Advent is about preparing for liberation. And however much we decorate the church or our houses, Advent is ultimately about how well we prepare ourselves and our communities for justice, and truth, for incarnation and for the risk of being out there, maybe a bit lost, preparing for a new way in the world.
This last week some of us at the university got free passes for the movie “The Exodus”. It was a big Hollywood production, with absolutely fantastic costumes and sets and 3-D effects. It must have cost millions, maybe tens of millions, to make.
But the point, for all that, was simple: there is captivity, and there is freedom. And sometimes we make ourselves captives even while we think that we’re free. Where does liberation await us? Almost always, the movie seemed to imply, it’s off the beaten track. In the “wilderness”, wherever that is.
Our churches are failing. Not all of them, but many. We’re closing buildings, shutting down congregations, bemoaning the fact that there is so much grey hair in the pews.
In one sense, that’s sad. But I wonder if what’s really happening is that we Jesus-believers are being forced out to where it all began: in the wilderness. It’s in the wilderness of NOT knowing what a building should be, in the wilderness of NOT knowing who should be part of our group, and in the wilderness of NOT having big budgets and buildings and programs that we can do what the prophet says we should be doing:
Cry out, says God. Cry out that the grass withers, the flower fades, but the word of our God will stand forever. Get you up to a high mountain, O Zion, herald of good tidings; lift up your voice – and how are we supposed to lift it up? – Lift it up, without fear, and say“Behold! The advent of your God!”
It starts, I believe, with allowing ourselves, every day, in our homes and work, to be less safe, and more spontaneous. It means forgiving ourselves, and others, for failure, because only by doing that can we learn to try again to succeed. It means relying on others, for only in community can a person survive the wilderness.
And it also starts by seeking justice, however imperfectly, and by keeping our eyes open. By so doing, says the prophet, we will be preparing our hearts for the Christ child. And if we don’t spend some time in the wilderness, it won’t matter how many lights we’ve hung or how Christmassy our houses look, we won’t be ready for Jesus no matter what.

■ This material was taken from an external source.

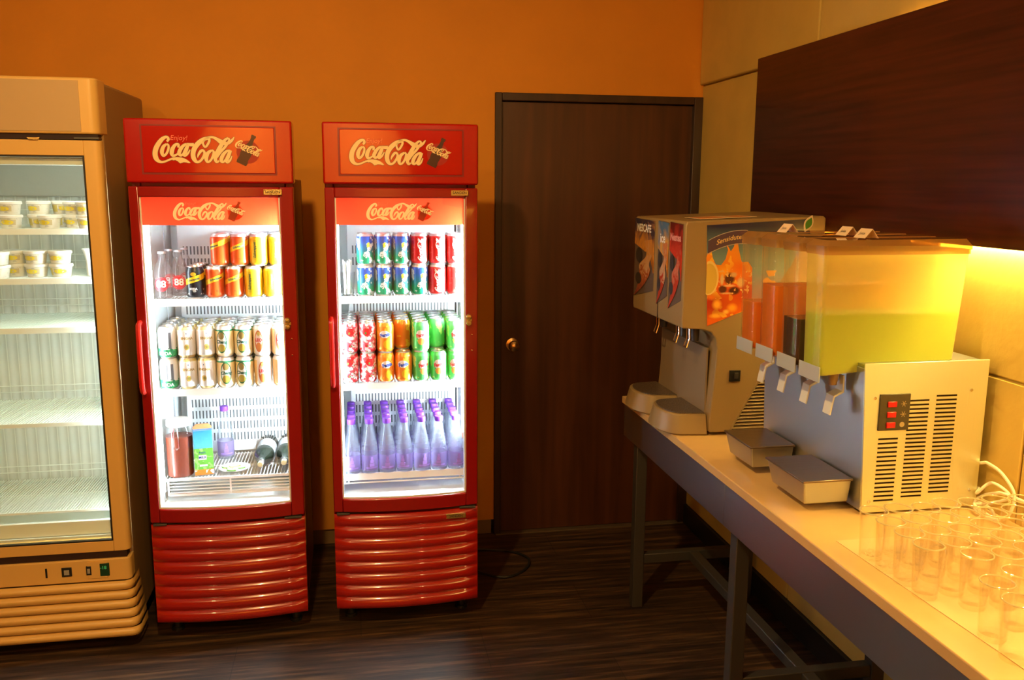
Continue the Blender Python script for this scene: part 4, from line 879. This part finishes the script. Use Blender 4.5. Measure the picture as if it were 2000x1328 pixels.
# two drip trays
for yc, w_ in ((-.900, .150), (-1.172, .150)):
    yy = yc - Y0; q = MB(); n = 16
    def outl(g, x1=1.174):
        a = [(lx(x1), yy + w_ - g)]
        for i in range(n + 1):
            th = PI / 2 - PI * i / n; a.append((lx(1.100) - (.078 - g) * math.cos(th) , yy + (w_ - g - .012) * math.sin(th)))
        a.append((lx(x1), yy - w_ + g)); return a
    w_ = .142
    A = outl(0); Bt = outl(.018); m_ = len(A)
    q.add([(x, y, .002) for x, y in A] + [(x, y, .070) for x, y in Bt], [tuple(range(m_)), tuple(range(m_, 2 * m_))] + [(i, (i + 1) % m_, m_ + (i + 1) % m_, m_ + i) for i in range(m_)])
    tr = q.build('drip_tray', pbeige, pm, bevel=.005, seg=3)
    q = MB(); G = outl(.028); q.add([(x, y, .0705) for x, y in G] + [(x, y, .0725) for x, y in G], [tuple(range(m_)), tuple(range(m_, 2 * m_))] + [(i, (i + 1) % m_, m_ + (i + 1) % m_, m_ + i) for i in range(m_)])
    q.build('drip_grille', canmat('speckled_grille', (.16, .12, .085), [('blob', 260, .56, (.05, .04, .03))], rough=.4, metal=.3), tr)

# ================================================================== FOUR-TANK JUICE DISPENSER
jd = empty('juice_dispenser', (1.43, -1.79, ZC), 0, 'steel juice dispenser with four clear tanks, drip trays and red side switches', 'drinks dispenser')
JX, JY = 1.43, -1.79
def jx(x): return x - JX
def jy(y): return y - JY
def jz(z): return z - ZC
jn, jf = -2.070, -1.520
# shell: front plate leaning slightly back, side plates, top
q = MB(); q.prism([(jx(1.300), .012), (jx(1.600), .012), (jx(1.600), jz(1.236)), (jx(1.285), jz(1.236))], 'xz', jy(jn + .006), jy(jf)); q.build('chassis', steel_dull, jd)
front = mat('mirror_steel_front', (.55, .56, .55), .42, 1, bump=((2, 60, 2), .04))
q = MB(); q.prism([(jx(1.274), .010), (jx(1.2985), .010), (jx(1.2835), jz(1.236)), (jx(1.259), jz(1.236))], 'xz', jy(jn + .002), jy(jf)); q.build('front_plate', front, jd, bevel=.002)
gold_steel = mat('brushed_side_steel', (.92, .94, .70), .44, 1, bump=((160, 3, 3), .06))
q = MB(); q.prism([(jx(1.276), .006), (jx(1.606), .006), (jx(1.606), jz(1.250)), (jx(1.255), jz(1.250))], 'xz', jy(jn - .002), jy(jn + .004)); side = q.build('side_plate', gold_steel, jd, bevel=.001)
rbox(jx(1.262), jx(1.606), jy(jn), jy(jf), jz(1.2365), jz(1.244)).build('top_deck', steel, jd)
def slot_mat():
    m = mat('slot_dark', (.020, .012, .005), .9, spec=0); return m
q = MB(); ysl = jy(jn - .0024)
for col, (xa, xb, za, zb_, n) in enumerate(((1.307, 1.362, .888, 1.052, 15), (1.384, 1.442, .895, 1.150, 24), (1.462, 1.520, .903, 1.160, 24))):
    for i in range(n):
        z = za + (zb_ - za) * i / (n - 1); sh = (z - .888) * .012; q.box(jx(xa - sh * 0), jx(xb), ysl - .0003, ysl + .0004, jz(z - .0022), jz(z + .0022))
q.build('vent_slots', slot_mat(), side)
q = MB(); q.box(jx(1.302), jx(1.386), ysl - .004, ysl + .001, jz(1.075), jz(1.170)); cp = q.build('switch_plate', mat('olive_black_plate', (.045, .035, .018), .35), side, bevel=.001)
sred = mat('red_switch', (.45, .012, .012), .25)
for i in range(3):
    z = 1.144 - i * .027; q = MB(); q.box(jx(1.322), jx(1.347), ysl - .008, ysl - .004, jz(z - .0075), jz(z + .0075)); q.build('rocker_switch', sred, cp, bevel=.0015)
    q = MB()
    if i < 2:
        for k_ in range(3): a = k_ * PI / 3; q.add([(jx(1.368) + s1 * .008 * math.cos(a) - s2 * .0008 * math.sin(a), ysl - .0045, jz(z) + s1 * .008 * math.sin(a) + s2 * .0008 * math.cos(a)) for s1, s2 in ((-1, -1), (1, -1), (1, 1), (-1, 1))], [(0, 1, 2, 3)])
    else: q.add([(jx(x), ysl - .0045, jz(zz)) for x, zz in ellipse(1.367, z, .007, .007, 16)], [tuple(range(16))])
    q.build('switch_symbol', mat('tan_symbol', (.35, .26, .13), .5), cp)
for x, z in ((1.289, 1.160), (1.294, .886), (1.560, 1.172), (1.582, .902)):
    q = MB(); q.lathe([(.0045, 0), (.004, .0018), (0, .0024)], 12, (jx(x), ysl, jz(z)), Matrix.Rotation(PI / 2, 4, 'X')); q.build('screw', chrome, side)
for sx in (1.30, 1.575):
    for sy in (jn + .04, jf - .04):
        q = MB(); q.cyl((jx(sx), jy(sy), 0), (jx(sx), jy(sy), .014), .015, 12); q.build('foot', black, jd)
# sticker on the front plate
q = MB(); q.add([(jx(1.2725), jy(y), jz(z)) for y, z in ((-1.985, .930), (-2.040, .917), (-2.040, .935), (-2.010, .942), (-1.995, .955))], [(0, 1, 2, 3, 4)]); st = q.build('maker_sticker', mat('orange_sticker', (.70, .16, .03), .4), jd)
q = MB(); q.add([(jx(1.2722), jy(y), jz(z)) for y, z in ((-1.975, .945), (-1.990, .948), (-1.987, .968), (-1.975, .962))], [(0, 1, 2, 3)]); q.build('sticker_mark', mat('green_sticker_mark', (.10, .16, .03), .4), st)
# tanks
def tank(i, yl, yr, level, jm, tint):
    x0, x1 = 1.150, 1.552; zb0, zb1, zt_ = 1.212, 1.238, 1.530
    g = .0
    cm = clear('tank_plastic', (.965, .95, .93), 1.42, edge=((.85, .80, .70), .2), body=((.92, .78, .42), .07)) if i < 3 else clear('misted_tank_plastic', (.96, .94, .90), 1.42, body=((1, .90, .26), .46))
    q = MB()
    def ring(x0_, x1_, yl_, yr_, z_f, z_b, r=.010, n=4):
        P = []
        for cx, cy, a0 in ((x0_ + r, yr_ + r, PI), (x1_ - r, yr_ + r, 1.5 * PI), (x1_ - r, yl_ - r, 0), (x0_ + r, yl_ - r, .5 * PI)):
            for k_ in range(n + 1):
                a = a0 + PI / 2 * k_ / n; x = cx + r * math.cos(a); y = cy + r * math.sin(a); t_ = (x - x0_) / (x1_ - x0_); P.append((jx(x), jy(y), jz(z_f + (z_b - z_f) * t_)))
        return P
    ins = .006
    def lvl(zf, zb_, d_=0.0):
        t_ = ((zf + zb_) / 2 - 1.22) / .31; xo = .020 * (1 - t_); return ring(x0 + xo * .4 + d_, x1 - xo + -d_, yl - ins * (1 - t_) * .5 - d_, yr + ins * (1 - t_) * .5 + d_, zf, zb_)
    R = [lvl(zb0, zb1), lvl(1.36, 1.36), lvl(1.46, 1.46), lvl(zt_, zt_)]; m_ = len(R[0]); vs = [p for r_ in R for p in r_]
    fs = [tuple(range(m_))[::-1]] + [(a * m_ + j, a * m_ + (j + 1) % m_, (a + 1) * m_ + (j + 1) % m_, (a + 1) * m_ + j) for a in range(3) for j in range(m_)]
    q.add(vs, fs, True); tk = q.build('tank', cm, jd)
    R = [lvl(zb0 + .003, zb1 + .003, .003), lvl(1.30, 1.30, .003), lvl(level, level, .003)]; vs = [p for r_ in R for p in r_]
    q = MB(); q.add(vs, [tuple(range(m_))[::-1], tuple(range(2 * m_, 3 * m_))] + [(a * m_ + j, a * m_ + (j + 1) % m_, (a + 1) * m_ + (j + 1) % m_, (a + 1) * m_ + j) for a in range(2) for j in range(m_)], True); q.build('juice', jm, tk)
    # rim band and lid
    q = MB(); lo = ring(x0 - .002, x1 + .003, yl + .002, yr - .002, zt_ - .012, zt_ - .012); hi = ring(x0 - .002, x1 + .003, yl + .002, yr - .002, zt_, zt_); q.add(lo + hi, [(j, (j + 1) % m_, m_ + (j + 1) % m_, m_ + j) for j in range(m_)], True)
    A = [ring(x0 - .004, x1 + .006, yl + .003, yr - .003, zt_, zt_), ring(x0 - .004, x1 + .006, yl + .003, yr - .003, zt_ + .010, zt_ + .010), ring(x0 + .010, x1 - .004, yl - .008, yr + .008, zt_ + .024, zt_ + .026)]
    q.add([p for r_ in A for p in r_], [tuple(range(m_))[::-1], tuple(range(2 * m_, 3 * m_))] + [(a * m_ + j, a * m_ + (j + 1) % m_, (a + 1) * m_ + (j + 1) % m_, (a + 1) * m_ + j) for a in range(2) for j in range(m_)], True)
    q.build('tank_lid', clear('lid_plastic', (.80, .66, .46), 1.42, body=((.62, .40, .16), .55)), tk)
    # label holder at the foot of the tank
    q = MB(); q.box(jx(1.1515), jx(1.1545), jy(yr - .004), jy(yl + .004), jz(1.196), jz(1.236)); q.build('label_holder', mat('pale_grey_holder', (.42, .45, .46), .35), tk, bevel=.001)
    yc = (yl + yr) / 2
    # spout and push lever
    q = MB(); q.cyl((jx(1.222), jy(yc), jz(1.178)), (jx(1.222), jy(yc), jz(1.220)), .010, 14, .017); q.build('spout', mat('smoky_spout', (.30, .19, .08), .3), tk)
    q = MB(); q.prism([(jx(1.240), jz(1.205)), (jx(1.244), jz(1.205)), (jx(1.246), jz(1.160)), (jx(1.221), jz(1.148)), (jx(1.212), jz(1.100)), (jx(1.208), jz(1.101)), (jx(1.217), jz(1.152)), (jx(1.241), jz(1.164))], 'xz', jy(yc - .018), jy(yc + .018)); q.build('push_lever', mat('satin_lever', (.72, .73, .68), .4, .1), tk, bevel=.0008)
    return tk
TY = [(-1.553, -1.650), (-1.682, -1.777), (-1.813, -1.908), (-1.936, -2.032)]
oj = translucent('orange_juice', (.85, .27, .012), .45, .3); cola_j = mat('cola_liquid', (.045, .012, .008), .2); gj = translucent('green_yellow_juice', (.50, .66, .012), .45, .3)
for i, ((a, b_), lv, jm) in enumerate(zip(TY, (1.350, 1.412, 1.338, 1.368), (oj, oj, cola_j, gj))): tank(i, a, b_, lv, jm, None)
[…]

If it sounds unsafe, it should. Can you imagine a crazier-looking character than John the Baptist? But every year he is our model of preparing a way for the Lord.
Lift up your voice with strength O Judah. Do not fear. Every valley shall be lifted up, and every mountain and hill be made low; the uneven ground shall become level and the rough places a plain. Then the glory of the Lord shall be revealed. And all people will see it together, for the mouth of the Lord has spoken.

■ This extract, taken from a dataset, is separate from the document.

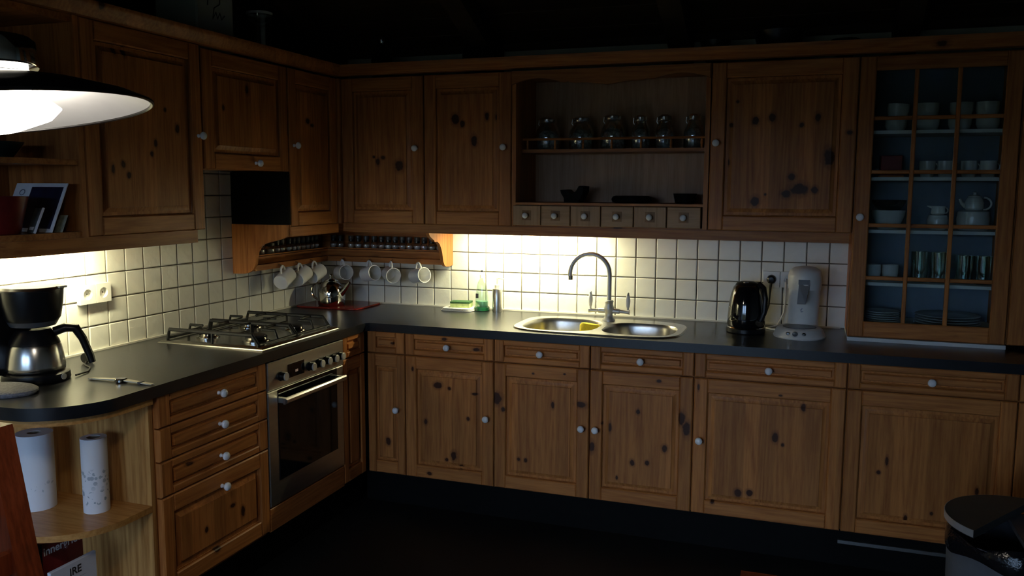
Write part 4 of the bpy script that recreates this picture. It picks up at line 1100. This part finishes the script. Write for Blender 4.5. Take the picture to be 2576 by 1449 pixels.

At one point in our wilderness way to the Church of the Nativity, we stumbled into an open square. It was a market. Spices, meats, nuts, dates….everything seemed to be there. There were lots and lots of people. But as far as I could see, not a single other face that looked like mine. They were all locals.
We went left. No exit. Right. Again, no exit. Down a stair…dead end.
Eventually, we found our way to another street, and from there to another street, and emerged, eventually, via a series of lanes and stairs, back onto the main thoroughfare that we had left behind.
Was it a bit frightening? Yes, at least to me. Was it interesting? A thousand times more than the other way.
Prepare the way of the Lord. How? By being less afraid, by being more human, by being willing to act a bit crazy and look a bit lost. By loving, seeking justice, and by embracing the life we’ve been given and not worrying quite so much about the opinions of others. Maybe it was a risk going off-road on the way to the Nativity. But five years later, that’s the only street I remember. May we each, in our own ways, hear God’s call to go “off road”, and learn what it is to be out there, preparing a way through our homes and through our lives.